Apr 7

A Culture of Literacy and Scholarly Pursuits

Wednesday, April 7, 2010 11:52 AM

The US Navy has a deep rooted culture of literary and scholarly pursuits born out of the need for self-sufficiency. While at sea for months at a time with very little communication from home, naval officers had a need for a well rounded education to help make necessary decisions. World War II helped to further this tradition as many academics were pressed into military service. The tradition stretches from shipboard libraries in the early US Navy to those who have served in the Navy and went on to become authors and historians. 

Writings range from tales of the sea and biographies of famous naval officers by Herman Melville and James Fennimore Cooper, to books on Naval Strategy by Alfred Mahan. The author James Mitchner was a contributor to the US Naval Administrative Histories of World War II, most likely the section on the Pacific. The Navy has also produced many historians that have made major contributions to naval history. Samuel Eliot Morrison comes to mind as well as William Sims. Our collections include many volumes written by both Navy officers and enlisted men, too many to list, and even a certificate for William Sims’ 1921 Pulitzer Prize in History. We also have a few collections of naval personnel who were book collectors and donated them to our library; of note are the George Henry Preble Collection  and the Rodgers Family Collection .

 
 
 
  • http://coldisthesea.blogspot.com/ Cold is the Sea

    Without a doubt former and active duty sailors have produced a rich trove of literature as a Naval legacy. My personal favorite novel by a US Navy (mustang) officer is “Delilah” by Marcus Goodrich. Truly an incredible piece of work on an underrepresented era of US Navy history.

  • Navy Library

    We have 2 copies of “Delilah” in our collection.
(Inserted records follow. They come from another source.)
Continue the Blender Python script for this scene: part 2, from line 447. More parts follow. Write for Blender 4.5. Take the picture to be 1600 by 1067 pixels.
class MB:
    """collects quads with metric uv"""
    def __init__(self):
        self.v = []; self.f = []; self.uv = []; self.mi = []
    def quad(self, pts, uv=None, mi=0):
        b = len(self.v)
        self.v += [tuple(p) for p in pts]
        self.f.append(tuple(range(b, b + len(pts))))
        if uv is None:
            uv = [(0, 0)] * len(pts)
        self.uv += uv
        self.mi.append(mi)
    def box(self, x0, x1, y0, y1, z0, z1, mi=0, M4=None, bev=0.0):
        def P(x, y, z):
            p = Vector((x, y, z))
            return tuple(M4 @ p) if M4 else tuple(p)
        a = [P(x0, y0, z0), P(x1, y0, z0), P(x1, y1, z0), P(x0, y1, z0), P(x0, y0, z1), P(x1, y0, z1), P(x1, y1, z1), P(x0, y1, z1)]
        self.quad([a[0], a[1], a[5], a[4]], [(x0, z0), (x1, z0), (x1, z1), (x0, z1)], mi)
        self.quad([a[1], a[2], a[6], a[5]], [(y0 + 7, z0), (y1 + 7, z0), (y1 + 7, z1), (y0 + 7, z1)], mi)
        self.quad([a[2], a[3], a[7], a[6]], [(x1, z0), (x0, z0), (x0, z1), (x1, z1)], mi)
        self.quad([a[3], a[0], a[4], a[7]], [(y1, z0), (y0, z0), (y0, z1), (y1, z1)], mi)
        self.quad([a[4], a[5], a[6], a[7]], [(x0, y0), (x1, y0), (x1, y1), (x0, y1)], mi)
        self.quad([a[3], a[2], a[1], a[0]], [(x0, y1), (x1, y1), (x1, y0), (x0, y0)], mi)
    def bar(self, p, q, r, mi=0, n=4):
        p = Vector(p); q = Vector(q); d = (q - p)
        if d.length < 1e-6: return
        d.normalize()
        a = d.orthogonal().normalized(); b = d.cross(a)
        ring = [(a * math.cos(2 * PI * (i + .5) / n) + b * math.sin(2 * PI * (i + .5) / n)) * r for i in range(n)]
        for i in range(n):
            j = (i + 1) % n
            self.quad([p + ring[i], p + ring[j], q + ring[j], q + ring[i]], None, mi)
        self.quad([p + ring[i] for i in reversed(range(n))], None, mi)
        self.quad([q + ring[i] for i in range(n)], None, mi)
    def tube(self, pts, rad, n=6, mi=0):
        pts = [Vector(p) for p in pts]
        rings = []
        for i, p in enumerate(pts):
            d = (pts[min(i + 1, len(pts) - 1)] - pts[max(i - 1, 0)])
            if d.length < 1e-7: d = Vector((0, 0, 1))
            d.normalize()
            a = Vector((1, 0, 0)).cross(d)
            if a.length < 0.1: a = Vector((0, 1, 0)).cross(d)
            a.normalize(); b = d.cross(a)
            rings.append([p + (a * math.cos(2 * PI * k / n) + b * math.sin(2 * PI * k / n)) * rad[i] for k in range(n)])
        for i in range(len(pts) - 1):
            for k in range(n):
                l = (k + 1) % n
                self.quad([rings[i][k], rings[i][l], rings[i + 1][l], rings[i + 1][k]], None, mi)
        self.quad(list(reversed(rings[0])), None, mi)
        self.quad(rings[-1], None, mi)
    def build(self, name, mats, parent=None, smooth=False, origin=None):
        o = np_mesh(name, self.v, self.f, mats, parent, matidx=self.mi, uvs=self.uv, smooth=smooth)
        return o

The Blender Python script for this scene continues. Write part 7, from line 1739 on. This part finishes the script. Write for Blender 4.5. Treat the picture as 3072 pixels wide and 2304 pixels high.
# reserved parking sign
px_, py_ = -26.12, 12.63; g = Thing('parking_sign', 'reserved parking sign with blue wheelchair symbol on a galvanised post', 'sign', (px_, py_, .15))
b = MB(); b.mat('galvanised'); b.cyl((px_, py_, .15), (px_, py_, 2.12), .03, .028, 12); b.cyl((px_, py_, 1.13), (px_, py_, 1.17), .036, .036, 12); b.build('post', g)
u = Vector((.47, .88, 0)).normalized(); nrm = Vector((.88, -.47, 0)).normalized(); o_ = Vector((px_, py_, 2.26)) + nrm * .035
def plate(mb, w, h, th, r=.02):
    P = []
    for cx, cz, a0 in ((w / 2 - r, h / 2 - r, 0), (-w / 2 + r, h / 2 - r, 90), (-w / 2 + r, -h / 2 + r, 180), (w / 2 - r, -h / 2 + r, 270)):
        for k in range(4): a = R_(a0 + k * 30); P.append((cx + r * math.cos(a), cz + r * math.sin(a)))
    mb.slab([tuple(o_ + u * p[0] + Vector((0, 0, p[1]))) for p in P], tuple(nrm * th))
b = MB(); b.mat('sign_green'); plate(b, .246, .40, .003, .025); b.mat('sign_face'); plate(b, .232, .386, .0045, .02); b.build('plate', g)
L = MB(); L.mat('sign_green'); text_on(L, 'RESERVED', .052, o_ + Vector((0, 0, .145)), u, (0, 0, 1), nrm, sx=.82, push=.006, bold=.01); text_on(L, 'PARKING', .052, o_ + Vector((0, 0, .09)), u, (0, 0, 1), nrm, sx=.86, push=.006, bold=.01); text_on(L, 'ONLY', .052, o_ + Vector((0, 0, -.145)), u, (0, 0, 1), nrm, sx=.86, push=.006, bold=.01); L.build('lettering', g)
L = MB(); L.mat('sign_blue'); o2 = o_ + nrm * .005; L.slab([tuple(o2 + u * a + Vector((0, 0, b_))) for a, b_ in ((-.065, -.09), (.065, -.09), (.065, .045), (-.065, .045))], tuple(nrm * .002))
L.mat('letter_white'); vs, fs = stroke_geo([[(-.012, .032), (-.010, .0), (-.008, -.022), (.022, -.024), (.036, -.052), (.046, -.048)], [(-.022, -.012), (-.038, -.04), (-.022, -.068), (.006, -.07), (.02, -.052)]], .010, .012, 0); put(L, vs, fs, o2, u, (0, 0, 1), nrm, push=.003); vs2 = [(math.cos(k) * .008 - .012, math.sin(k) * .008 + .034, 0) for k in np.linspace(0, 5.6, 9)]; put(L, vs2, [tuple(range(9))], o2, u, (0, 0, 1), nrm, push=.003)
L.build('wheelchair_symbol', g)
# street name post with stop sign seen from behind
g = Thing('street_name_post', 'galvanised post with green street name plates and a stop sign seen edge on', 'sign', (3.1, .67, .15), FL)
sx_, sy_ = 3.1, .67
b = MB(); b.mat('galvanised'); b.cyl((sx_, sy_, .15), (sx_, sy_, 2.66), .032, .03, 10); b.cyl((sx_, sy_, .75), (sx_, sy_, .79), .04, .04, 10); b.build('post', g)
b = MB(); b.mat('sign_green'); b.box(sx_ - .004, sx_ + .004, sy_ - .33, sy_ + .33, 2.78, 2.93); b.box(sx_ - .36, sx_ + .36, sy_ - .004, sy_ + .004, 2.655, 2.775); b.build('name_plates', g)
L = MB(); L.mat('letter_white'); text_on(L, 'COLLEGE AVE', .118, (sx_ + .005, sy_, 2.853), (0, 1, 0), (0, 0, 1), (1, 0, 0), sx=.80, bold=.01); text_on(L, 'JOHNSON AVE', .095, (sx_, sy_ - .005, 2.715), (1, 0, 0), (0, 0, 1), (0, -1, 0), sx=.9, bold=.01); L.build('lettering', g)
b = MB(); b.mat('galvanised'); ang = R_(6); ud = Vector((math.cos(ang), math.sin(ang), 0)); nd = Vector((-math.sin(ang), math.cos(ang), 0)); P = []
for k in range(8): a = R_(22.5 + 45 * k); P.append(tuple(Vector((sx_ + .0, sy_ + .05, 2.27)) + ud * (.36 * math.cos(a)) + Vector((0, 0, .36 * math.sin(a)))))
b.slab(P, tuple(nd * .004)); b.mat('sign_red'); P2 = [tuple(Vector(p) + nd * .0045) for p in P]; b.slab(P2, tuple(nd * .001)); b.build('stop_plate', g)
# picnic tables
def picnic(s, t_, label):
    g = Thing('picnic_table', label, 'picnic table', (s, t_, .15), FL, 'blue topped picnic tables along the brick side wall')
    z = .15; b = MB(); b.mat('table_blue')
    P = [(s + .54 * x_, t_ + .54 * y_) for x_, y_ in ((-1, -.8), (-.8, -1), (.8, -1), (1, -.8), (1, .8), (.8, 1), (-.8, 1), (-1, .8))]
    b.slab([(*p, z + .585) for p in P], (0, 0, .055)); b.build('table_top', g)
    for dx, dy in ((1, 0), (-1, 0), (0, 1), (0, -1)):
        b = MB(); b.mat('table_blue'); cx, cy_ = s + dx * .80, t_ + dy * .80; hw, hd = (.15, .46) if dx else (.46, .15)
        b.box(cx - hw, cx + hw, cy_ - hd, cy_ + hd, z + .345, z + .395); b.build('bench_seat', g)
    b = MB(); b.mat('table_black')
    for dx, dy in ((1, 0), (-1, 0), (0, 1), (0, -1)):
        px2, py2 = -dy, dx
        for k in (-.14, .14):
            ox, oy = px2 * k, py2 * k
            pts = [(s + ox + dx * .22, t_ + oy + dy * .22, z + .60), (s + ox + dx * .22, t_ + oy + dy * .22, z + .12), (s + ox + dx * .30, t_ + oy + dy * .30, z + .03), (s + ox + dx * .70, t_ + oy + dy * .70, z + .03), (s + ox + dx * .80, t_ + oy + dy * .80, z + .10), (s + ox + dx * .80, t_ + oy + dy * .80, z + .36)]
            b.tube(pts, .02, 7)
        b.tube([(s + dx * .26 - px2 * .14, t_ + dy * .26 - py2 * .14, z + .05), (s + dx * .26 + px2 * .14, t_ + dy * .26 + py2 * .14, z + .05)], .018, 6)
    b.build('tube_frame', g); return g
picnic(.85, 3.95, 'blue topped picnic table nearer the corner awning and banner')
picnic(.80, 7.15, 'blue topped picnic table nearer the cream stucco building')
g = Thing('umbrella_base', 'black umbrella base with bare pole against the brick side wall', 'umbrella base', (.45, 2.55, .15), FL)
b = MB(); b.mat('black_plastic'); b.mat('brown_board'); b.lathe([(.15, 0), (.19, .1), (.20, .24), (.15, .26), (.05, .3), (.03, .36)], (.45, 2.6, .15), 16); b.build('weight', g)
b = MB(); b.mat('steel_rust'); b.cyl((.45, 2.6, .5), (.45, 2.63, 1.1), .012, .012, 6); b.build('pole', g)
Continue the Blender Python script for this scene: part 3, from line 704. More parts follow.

One of them is an edition that was specifically printed for ditribution by the Army and the Bureau of Naval Personnel to soldiers and sailors serving overseas during World War II. Thanks for the suggestion of another great book.

  • BJ Armstrong

    It is ironic though, with the generally anti-intellectual feelings of the vast majority of naval leadership through the ages. Remember CAPT A.T. Mahan’s 1893 fitrep from Admiral Ramsey? “It is not the business of a naval officer to write books.”